Semifinals a mixed volley Davenport, Williams, Hingis, Novotna add touch of diversity

September 11, 1998|By Sandra McKee | Sandra McKee,SUN STAFF

NEW YORK -- One is 17 and No. 1 in the world, her opponent 29 and just coming into her own.

Another is 22, trying to reach her first Grand Slam final and wide-eyed at the idea that only two women have won their first Grand Slam event after age 21.

And there is another teen-ager, age 18, who made a bold, bead-clacking debut a year ago. Now, despite having made just one career Grand Slam final, she has had the nerve to show up here with seven different tennis dresses -- one for each of the seven rounds she'd have to play to win the U.S. Open championship.

Their names, Martina, Jana, Lindsay and Venus, are distinctive. Tennis fans don't need the respective Hingis, Novotna, Davenport and Williams to know who they are. And for anyone who loves tennis, today's women's semifinals translates to a culinary feast. Chateaubriand all around.

For the first time in 10 years, four of the top five seeds have advanced to the Open semifinals.

A year ago, it was Hingis, who would win her first Open title, 6-0, 6-4, against Williams, the first unseeded woman to reach the final since Baltimore's Pam Shriver in 1978.

Today, those two have the chance of creating a rematch.

No. 1 Hingis will face No. 3 Novotna in the first of the two matches scheduled for Arthur Ashe Stadium Court. In the second semifinal, No. 5 Williams challenges No. 2 Davenport.

"One thing for sure," said Williams, who will be wearing her sixth different dress, "an American is going to make it to the U.S. Open finals."

The men's semifinals, which were finalized yesterday and will be contested tomorrow, offer two distinctly different matches.

One promises the spectacular, with No. 1 Pete Sampras, trying for a record-tying 12th Grand Slam title, and defending champion Patrick Rafter, the No. 3 seed. The other is of unknown potential, with No. 10 Carlos Moya, who won his quarterfinal match against Magnus Larsson yesterday, 6-4, 6-3, 6-3, against Australian Mark Philippoussis, a 4-6, 6-3, 6-7 (3-7), 6-3, 7-6 (12-10) winner over Swede Thomas Johansson.

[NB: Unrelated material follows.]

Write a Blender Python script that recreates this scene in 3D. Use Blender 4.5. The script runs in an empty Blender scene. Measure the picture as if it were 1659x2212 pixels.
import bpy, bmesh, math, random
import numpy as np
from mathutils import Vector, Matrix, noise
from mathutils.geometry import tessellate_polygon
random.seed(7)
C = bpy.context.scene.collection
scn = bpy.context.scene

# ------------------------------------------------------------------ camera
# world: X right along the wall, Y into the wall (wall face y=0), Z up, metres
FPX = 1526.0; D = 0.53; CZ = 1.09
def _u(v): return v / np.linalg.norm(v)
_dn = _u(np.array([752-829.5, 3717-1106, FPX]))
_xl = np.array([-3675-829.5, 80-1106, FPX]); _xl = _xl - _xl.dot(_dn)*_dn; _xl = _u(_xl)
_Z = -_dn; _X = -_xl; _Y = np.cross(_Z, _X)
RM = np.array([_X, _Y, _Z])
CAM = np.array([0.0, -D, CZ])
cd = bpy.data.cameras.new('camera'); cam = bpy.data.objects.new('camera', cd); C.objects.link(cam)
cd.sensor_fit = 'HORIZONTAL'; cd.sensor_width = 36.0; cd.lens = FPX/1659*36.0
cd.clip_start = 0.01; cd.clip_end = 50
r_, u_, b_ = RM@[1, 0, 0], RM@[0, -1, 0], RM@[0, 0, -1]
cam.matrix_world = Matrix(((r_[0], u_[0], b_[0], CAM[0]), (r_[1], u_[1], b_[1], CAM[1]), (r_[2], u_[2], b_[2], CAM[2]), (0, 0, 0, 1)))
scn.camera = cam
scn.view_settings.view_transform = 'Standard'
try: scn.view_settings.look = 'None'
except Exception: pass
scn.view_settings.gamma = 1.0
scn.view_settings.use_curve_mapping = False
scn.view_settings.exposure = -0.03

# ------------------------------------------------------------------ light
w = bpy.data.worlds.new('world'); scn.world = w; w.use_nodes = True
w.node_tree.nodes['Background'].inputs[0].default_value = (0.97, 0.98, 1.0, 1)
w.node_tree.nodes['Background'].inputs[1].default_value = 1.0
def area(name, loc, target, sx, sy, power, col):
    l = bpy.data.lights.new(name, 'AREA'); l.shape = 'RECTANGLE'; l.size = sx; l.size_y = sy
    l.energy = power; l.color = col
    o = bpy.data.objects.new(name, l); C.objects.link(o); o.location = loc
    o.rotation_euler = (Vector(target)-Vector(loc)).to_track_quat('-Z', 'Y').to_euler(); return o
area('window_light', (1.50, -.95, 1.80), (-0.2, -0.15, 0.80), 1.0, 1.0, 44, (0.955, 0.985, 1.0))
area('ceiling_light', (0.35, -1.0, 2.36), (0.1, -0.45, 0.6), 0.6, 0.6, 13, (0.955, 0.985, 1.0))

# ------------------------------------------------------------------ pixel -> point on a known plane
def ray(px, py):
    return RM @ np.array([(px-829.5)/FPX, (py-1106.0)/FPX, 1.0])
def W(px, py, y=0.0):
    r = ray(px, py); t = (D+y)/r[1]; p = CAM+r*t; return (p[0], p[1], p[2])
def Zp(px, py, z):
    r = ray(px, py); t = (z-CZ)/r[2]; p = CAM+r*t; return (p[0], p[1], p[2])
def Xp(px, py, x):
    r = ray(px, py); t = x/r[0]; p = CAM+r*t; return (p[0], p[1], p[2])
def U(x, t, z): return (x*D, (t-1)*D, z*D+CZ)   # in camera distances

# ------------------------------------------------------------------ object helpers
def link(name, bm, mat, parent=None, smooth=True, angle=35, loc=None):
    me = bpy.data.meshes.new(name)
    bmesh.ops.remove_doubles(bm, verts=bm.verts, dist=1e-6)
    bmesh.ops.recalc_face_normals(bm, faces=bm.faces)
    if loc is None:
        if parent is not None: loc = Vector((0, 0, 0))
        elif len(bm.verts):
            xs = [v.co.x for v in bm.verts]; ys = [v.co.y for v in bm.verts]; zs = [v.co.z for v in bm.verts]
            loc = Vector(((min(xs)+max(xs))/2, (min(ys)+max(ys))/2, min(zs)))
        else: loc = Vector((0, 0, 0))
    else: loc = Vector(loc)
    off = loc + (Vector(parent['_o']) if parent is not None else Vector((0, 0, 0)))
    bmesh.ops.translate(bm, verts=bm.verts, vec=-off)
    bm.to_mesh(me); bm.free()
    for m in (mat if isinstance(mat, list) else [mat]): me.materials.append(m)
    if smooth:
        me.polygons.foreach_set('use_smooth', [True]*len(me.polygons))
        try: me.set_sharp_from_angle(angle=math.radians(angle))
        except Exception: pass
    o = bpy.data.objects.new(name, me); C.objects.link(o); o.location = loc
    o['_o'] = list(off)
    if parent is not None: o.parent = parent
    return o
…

"I know, no one expected me to be here," said Moya, a Spaniard who won the French Open. "Maybe people just thought that I'm good clay-court player. But I always say I want to be all-court player. I'm going to try to win this tournament. It's not going to be easy, but I will try."

It won't be easy for any of the women either.

Beyond their spectacular talent are their compelling individual stories.

Hingis, after her brilliant breakthrough year in 1997, has been up and down this season. Her No. 1 ranking, maintained for 76 consecutive weeks, is on the line -- and Novotna and Davenport have a shot at it, should Hingis lose today.

"I have motivation," said Hingis, who, with partner Novotna, will try to win the women's doubles crown against Davenport and Natasha Zvereva Sunday.

"Last year, I was thinking on court," Hingis said. "Then I kind of lost that. I somehow was always like too confident. I was just going into the match not really thinking about what I'm doing out there."

But after her straight-set victory over Monica Seles two days ago, Hingis is all smiles.

"I just feel like fighting again," she said. "I feel like the points are in my hands. Against Jana, I will try to just play a very consistent game and not let her come in too much. You know, Jana beat me at Wimbledon in the semis, but that was a different surface and I want that revenge back."

For years, Novotna has been seeking redemption, not revenge. She had been tagged a choker ever since losing the 1993 Wimbledon final to Steffi Graf and then crying while in the arms of the Duchess of Kent. Now, she says, "I am 'Jana, Wimbledon champ,' and nothing more."

It took her 13 years to win her first Grand Slam title. Now, at 29, she has it. It has made her brim with confidence, and made other players look at her differently. Even Hingis forgot, for a moment.

"You know, Jana is a very experienced player, especially at a Grand Slam," she said. "She never chokes -- ah, well, she did against Steffi, OK. But since she won Wimbledon, the last two tournaments, she always gets where she needs to go."

Today, Novotna will need to go to the net if she is going to short-circuit Hingis' revived game and prevent a relentless pounding.

4 The Davenport/Williams match is quite different.

Davenport is the girl next door. She has never seemed overanxious about winning a Grand Slam title and taken her time working into competitive physical condition to do it.

"It did make me think, when I learned that nobody since Virginia Ruzici [in 1978] has won her first Grand Slam title after the age of 21," Davenport said before Novotna won this year's Wimbledon. "But I feel like I've done everything I can up to this point to try and win this tournament. I'm going to give it my best shot. If it happens, that's great."